Revista Rua


Para além do "sempre igual": cotidiano e encenação urbana no repertório de Chico Buarque
Beyond the routine: daily life and urban mise en scène in the Chico Buarque's repertoire

Flávia de Souza Fontineles

[a poesia do tango] tem o dom de promover, ainda que episodicamente, uma suspensão da cotidianidade, ou seja, daquilo que é puramente rotineiro.

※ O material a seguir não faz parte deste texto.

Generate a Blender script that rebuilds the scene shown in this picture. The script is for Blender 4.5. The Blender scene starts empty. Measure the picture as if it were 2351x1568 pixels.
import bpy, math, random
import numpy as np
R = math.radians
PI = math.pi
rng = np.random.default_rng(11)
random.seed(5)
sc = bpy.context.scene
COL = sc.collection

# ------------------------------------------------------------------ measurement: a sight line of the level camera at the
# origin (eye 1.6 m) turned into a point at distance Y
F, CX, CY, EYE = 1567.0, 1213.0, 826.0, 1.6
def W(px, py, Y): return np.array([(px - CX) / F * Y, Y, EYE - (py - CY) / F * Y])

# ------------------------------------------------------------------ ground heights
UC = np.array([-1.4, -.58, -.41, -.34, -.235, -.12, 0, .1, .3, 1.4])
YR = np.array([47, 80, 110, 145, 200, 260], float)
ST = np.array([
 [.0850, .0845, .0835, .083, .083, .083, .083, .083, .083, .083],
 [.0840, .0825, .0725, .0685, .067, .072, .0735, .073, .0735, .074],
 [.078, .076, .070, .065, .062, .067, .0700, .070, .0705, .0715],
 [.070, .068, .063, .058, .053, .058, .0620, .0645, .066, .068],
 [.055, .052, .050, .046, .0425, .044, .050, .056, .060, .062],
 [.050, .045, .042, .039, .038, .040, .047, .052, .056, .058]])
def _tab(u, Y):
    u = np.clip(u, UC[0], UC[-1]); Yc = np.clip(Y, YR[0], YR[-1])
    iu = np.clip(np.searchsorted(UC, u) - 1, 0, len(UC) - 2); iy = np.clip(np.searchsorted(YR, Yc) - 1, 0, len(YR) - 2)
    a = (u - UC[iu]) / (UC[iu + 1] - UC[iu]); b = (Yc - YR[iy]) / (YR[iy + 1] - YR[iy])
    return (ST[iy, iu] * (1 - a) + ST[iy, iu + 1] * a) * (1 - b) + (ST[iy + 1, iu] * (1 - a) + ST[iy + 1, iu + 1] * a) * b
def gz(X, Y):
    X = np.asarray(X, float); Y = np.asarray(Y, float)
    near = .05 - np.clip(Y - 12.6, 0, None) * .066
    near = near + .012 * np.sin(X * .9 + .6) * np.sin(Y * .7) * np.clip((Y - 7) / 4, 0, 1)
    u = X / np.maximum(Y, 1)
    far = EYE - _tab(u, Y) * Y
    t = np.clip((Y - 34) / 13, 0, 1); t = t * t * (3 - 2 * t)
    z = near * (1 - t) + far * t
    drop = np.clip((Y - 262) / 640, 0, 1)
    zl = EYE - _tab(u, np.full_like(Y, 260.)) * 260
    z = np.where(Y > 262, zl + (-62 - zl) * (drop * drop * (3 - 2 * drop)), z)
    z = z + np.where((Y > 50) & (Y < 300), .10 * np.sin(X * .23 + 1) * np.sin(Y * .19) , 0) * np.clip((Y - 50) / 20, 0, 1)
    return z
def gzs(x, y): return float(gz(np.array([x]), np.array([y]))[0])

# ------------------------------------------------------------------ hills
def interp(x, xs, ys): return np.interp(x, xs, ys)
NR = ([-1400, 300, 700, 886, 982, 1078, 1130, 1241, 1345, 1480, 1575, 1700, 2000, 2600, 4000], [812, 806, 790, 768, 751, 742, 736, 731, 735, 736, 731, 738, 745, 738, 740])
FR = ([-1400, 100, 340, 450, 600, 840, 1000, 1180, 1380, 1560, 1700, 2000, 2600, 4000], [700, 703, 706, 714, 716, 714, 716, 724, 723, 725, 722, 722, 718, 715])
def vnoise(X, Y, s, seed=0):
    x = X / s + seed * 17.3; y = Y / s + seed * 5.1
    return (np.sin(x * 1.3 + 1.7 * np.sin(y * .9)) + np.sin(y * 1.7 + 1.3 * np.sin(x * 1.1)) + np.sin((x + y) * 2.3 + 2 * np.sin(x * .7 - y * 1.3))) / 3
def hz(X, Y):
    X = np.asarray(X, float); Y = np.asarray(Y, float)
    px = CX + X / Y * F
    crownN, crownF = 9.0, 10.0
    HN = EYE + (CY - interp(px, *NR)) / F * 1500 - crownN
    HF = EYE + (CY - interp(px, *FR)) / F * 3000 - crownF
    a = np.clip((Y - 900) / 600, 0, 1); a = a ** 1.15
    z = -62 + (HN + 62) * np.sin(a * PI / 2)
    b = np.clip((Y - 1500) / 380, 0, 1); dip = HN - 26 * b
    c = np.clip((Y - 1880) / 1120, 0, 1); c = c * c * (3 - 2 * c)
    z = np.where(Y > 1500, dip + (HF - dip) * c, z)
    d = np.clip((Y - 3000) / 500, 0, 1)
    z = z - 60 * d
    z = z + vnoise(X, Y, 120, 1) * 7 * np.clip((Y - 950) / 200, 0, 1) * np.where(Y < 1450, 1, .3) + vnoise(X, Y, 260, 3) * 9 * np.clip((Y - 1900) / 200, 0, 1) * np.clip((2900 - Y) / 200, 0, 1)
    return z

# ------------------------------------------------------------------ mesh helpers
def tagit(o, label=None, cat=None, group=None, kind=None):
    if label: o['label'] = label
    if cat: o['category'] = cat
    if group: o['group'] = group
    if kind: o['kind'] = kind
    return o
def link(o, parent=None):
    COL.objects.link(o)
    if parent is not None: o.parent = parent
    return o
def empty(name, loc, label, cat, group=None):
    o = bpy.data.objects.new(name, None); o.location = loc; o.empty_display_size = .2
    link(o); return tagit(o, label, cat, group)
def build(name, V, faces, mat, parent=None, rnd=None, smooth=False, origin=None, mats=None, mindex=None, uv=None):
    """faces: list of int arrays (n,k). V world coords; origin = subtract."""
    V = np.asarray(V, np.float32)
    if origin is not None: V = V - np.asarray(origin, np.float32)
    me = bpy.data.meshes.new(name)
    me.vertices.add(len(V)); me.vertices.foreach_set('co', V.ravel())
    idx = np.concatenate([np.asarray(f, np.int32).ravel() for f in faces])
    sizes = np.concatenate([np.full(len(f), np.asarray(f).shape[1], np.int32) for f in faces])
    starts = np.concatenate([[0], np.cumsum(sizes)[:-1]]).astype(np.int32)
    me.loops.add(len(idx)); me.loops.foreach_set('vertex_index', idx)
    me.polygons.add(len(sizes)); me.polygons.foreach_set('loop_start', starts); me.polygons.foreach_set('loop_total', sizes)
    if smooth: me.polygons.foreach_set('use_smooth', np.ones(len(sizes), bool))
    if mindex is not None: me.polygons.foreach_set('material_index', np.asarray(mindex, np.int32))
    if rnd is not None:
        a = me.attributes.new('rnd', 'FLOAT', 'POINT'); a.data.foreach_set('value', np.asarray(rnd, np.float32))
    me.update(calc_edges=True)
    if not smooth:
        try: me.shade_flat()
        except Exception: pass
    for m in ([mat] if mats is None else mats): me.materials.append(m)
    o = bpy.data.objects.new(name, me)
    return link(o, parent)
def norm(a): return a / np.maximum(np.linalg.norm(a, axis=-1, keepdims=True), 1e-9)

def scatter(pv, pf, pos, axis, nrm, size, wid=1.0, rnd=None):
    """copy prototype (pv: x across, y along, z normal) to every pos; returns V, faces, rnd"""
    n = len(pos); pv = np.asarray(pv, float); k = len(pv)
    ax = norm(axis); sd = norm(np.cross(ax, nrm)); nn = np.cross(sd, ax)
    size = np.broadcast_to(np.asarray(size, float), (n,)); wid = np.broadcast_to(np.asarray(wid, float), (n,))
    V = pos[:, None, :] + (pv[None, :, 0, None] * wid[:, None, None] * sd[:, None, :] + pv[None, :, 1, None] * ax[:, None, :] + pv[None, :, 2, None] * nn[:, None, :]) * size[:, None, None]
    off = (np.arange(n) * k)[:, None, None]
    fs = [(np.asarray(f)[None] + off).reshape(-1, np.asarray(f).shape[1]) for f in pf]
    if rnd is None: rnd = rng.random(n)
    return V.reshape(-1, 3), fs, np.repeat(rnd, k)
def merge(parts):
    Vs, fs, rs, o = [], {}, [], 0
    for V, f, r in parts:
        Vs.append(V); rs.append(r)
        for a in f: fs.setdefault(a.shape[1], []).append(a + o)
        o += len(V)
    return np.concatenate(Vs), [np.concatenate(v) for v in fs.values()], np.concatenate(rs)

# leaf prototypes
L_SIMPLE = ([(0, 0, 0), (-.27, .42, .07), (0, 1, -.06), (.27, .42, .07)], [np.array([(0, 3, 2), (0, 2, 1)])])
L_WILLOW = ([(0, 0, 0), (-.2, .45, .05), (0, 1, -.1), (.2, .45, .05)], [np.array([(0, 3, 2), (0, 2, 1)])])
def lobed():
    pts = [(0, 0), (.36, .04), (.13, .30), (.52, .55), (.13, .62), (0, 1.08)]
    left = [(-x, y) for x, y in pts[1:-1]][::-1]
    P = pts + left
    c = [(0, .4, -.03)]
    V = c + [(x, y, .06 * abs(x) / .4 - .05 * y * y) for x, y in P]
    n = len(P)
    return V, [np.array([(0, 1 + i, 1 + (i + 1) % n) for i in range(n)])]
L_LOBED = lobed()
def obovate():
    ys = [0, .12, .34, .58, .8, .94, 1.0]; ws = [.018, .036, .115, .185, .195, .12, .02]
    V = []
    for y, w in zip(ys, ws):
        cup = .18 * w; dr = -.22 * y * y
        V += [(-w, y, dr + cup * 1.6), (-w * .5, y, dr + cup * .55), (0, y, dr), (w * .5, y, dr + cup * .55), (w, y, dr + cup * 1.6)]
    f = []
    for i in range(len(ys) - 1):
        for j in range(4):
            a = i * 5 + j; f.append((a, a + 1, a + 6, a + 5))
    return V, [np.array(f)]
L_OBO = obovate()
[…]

Se suprimi-la seria impossível, pois ‘nenhuma existência individual’ cancela a cotidianidade, a arte, e no caso em tela, o tango, seja no âmbito da criação ou no da fruição, eixo aqui aludido, é um vetor na dialética cotidianidade-suspensão.
 
            Na canção de Chico Buarque o desfile da banda pelas ruas da cidade é o que desencadeia a suspensão da rotina, o abandono temporário dos afazeres, das preocupações diárias e da consciência de cada lugar social ocupado, sendo toda a atenção concentrada na fruição do espetáculo dos músicos percorrendo as ruas da cidade. Entretanto, na seqüência, constata-se que “tudo tomou seu lugar / depois que a banda passou”.
 
A minha gente sofrida
Despediu-se da dor
Pra ver a banda passar
Cantando coisas de amor

O homem sério que contava dinheiro parou
O faroleiro que contava vantagem parou
A namorada que contava as estrelas parou
Para ver, ouvir e dar passagem
(A Banda - 1966)

A suspensão da cotidianidade parece estar associada diretamente a uma suspensão da noção, supracitada, do “dever-ser” (TEIXEIRA, 1990). Em determinados momentos, esse “dever-ser”, que, em última instância, motiva as ações rotineiras de manutenção da ordem estabelecida, acha-se suspendido e então a cotidianidade se interrompe, dando lugar a uma dinâmica mais associada aos sentidos, à espontaneidade ou mesmo a regras ritualísticas específicas.
Nesse sentido, as festas são ocasiões típicas de suspensão da cotidianidade. As grandes festas que ganham espaço no cotidiano citadino exigem a interrupção da trivialidade e costumam arrastar multidões às ruas da cidade em feriado. No Brasil, tem grande importância e participação um evento festivo muito associado a essa suspensão: o carnaval. Várias canções do repertório de Chico Buarque trazem a idéia do carnaval diretamente relacionada à interrupção da ordem habitual. Assim, na canção “Cordão” (1971) o apelo por um evento que abale a conformação rotineira é feito pelos versos “quero ver o vendaval / quero o ver o carnaval / sair”. O carnaval aparece com muita frequência no cancioneiro de Buarque com esse mesmo sentido de interrupção da rotina.